Sin embargo entiendo cuando dice Manuel Vicent: “Como un áspid desprendido del seno de los dioses el arte se ha ido deslizando por todas las ruinas, sin excluir la ruina humana, hasta redimir la sangre que ha generado la historia”. Y comparto con él la emoción con la vista de ese áspid (por cierto qué curiosa elección de la palabra), pero no puedo dejar de ver el veneno tan fino que destila en sus colmillos. Y me pregunto, sin ningún ánimo de reivindicación inútil, si no sería ya hora de dejar de hacer, cósmicamente hablando, el gilipollas malafollá los unos con los otros y dedicar los esfuerzos de la especie a algo un poco más dentro de algún tipo de razón. Aunque seguramente eso será como pedir peras al olmo. Más adelante, Manuel centra ese poder purificador del arte refiriéndolo al artista individual con ejemplos así como que “El fanatismo de la Inquisición fue redimido por la locura de El Quijote y la duda de Hamlet”. Y yo también me exalto con él subiendo al olimpo luminoso de los grandes creadores enfrentados a lo largo de la Historia no solo a los ridículos pastores criminales sino a todo el borregueo del rebaño, pero no puedo dejar de ver al mismo tiempo cómo en la mayoría de los casos tampoco estos estaban tan limpios de cooperación con los sistemas que les tocara torear. Como es natural por otra parte.

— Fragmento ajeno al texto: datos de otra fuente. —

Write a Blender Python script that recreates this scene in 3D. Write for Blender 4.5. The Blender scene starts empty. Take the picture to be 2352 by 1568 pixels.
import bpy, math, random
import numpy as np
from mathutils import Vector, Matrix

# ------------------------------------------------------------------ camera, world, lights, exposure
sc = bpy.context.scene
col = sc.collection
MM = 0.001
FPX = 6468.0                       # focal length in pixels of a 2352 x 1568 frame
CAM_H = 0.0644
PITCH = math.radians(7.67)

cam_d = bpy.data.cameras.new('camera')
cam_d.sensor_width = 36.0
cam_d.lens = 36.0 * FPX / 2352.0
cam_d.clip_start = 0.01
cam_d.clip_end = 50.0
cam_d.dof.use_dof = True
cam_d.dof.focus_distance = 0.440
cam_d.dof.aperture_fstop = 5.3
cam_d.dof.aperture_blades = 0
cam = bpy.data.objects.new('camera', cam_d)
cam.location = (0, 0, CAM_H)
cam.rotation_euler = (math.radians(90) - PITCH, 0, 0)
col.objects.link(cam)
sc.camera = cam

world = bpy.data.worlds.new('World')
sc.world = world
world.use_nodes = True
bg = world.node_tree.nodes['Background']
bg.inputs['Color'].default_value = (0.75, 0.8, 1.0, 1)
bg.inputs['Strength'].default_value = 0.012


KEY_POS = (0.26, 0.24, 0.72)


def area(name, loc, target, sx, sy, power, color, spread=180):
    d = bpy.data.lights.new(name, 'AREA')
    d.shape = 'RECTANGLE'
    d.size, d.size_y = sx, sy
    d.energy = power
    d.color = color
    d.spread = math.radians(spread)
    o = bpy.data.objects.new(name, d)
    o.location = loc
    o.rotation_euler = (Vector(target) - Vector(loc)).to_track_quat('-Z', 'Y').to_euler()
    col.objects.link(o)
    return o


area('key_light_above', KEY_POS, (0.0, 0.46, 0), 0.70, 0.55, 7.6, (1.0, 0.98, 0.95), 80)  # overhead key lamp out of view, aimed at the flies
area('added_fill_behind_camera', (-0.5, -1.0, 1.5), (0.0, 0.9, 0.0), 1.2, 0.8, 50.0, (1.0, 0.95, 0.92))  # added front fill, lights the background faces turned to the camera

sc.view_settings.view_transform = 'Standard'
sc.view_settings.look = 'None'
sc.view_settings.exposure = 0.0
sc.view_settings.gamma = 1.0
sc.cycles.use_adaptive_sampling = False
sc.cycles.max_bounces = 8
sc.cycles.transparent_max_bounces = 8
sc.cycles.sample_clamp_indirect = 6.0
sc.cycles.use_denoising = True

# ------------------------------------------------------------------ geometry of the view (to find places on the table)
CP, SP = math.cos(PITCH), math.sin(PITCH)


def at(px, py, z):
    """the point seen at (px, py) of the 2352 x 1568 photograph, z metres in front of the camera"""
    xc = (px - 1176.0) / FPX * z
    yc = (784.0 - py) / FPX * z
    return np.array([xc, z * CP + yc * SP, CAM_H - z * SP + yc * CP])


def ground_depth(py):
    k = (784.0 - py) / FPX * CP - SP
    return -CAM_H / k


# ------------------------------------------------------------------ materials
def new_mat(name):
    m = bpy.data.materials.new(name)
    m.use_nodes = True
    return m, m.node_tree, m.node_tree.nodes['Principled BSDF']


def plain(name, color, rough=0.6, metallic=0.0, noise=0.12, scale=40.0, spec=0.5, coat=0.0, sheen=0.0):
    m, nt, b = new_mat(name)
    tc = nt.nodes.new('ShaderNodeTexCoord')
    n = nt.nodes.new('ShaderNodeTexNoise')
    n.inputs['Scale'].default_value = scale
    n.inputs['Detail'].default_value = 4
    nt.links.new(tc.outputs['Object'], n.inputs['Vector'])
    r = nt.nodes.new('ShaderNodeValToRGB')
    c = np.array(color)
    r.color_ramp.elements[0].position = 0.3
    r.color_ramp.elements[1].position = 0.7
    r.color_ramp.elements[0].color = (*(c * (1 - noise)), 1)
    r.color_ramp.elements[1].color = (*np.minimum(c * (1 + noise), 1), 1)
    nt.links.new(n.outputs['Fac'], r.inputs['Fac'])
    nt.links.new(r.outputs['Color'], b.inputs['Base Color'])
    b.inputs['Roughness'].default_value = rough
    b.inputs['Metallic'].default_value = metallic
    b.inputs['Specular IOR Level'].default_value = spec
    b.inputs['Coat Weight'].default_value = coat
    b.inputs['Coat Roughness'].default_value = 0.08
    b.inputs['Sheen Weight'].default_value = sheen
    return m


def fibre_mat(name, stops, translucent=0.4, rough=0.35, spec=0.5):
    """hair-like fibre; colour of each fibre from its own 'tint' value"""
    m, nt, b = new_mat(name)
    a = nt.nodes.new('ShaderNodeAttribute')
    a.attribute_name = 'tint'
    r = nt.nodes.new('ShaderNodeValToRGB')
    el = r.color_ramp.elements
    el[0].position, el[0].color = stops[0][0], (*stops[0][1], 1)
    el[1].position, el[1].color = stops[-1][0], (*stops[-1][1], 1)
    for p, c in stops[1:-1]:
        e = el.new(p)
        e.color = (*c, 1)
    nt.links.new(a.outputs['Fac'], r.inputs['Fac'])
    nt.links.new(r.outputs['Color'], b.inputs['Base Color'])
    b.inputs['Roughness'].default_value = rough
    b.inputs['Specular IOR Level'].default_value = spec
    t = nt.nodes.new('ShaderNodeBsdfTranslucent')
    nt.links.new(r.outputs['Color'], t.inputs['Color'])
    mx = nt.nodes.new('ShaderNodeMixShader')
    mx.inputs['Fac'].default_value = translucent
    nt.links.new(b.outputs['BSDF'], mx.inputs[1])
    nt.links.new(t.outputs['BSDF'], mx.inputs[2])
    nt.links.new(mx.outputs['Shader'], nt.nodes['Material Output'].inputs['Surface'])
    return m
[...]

Por fin acaba Manuel con una apuesta optimista de futuro, “La corrupción y la basura moral que hoy nos asfixia tiene un punto de fuga”. Dice. “El arte es una escapatoria”... “Sálvese quién pueda”. Concluye por fin. Y esa conclusión me parece perfecta para zanjar este tipo de disquisición. Yo personalmente he procurado salvarme escapando todo lo que he podido de pringar, si me apuráis, y por si acaso, hasta que de la propia creación. Principalmente, ese ha sido mi arte. Sin embargo, no siempre estoy seguro de haber alcanzado la satisfacción.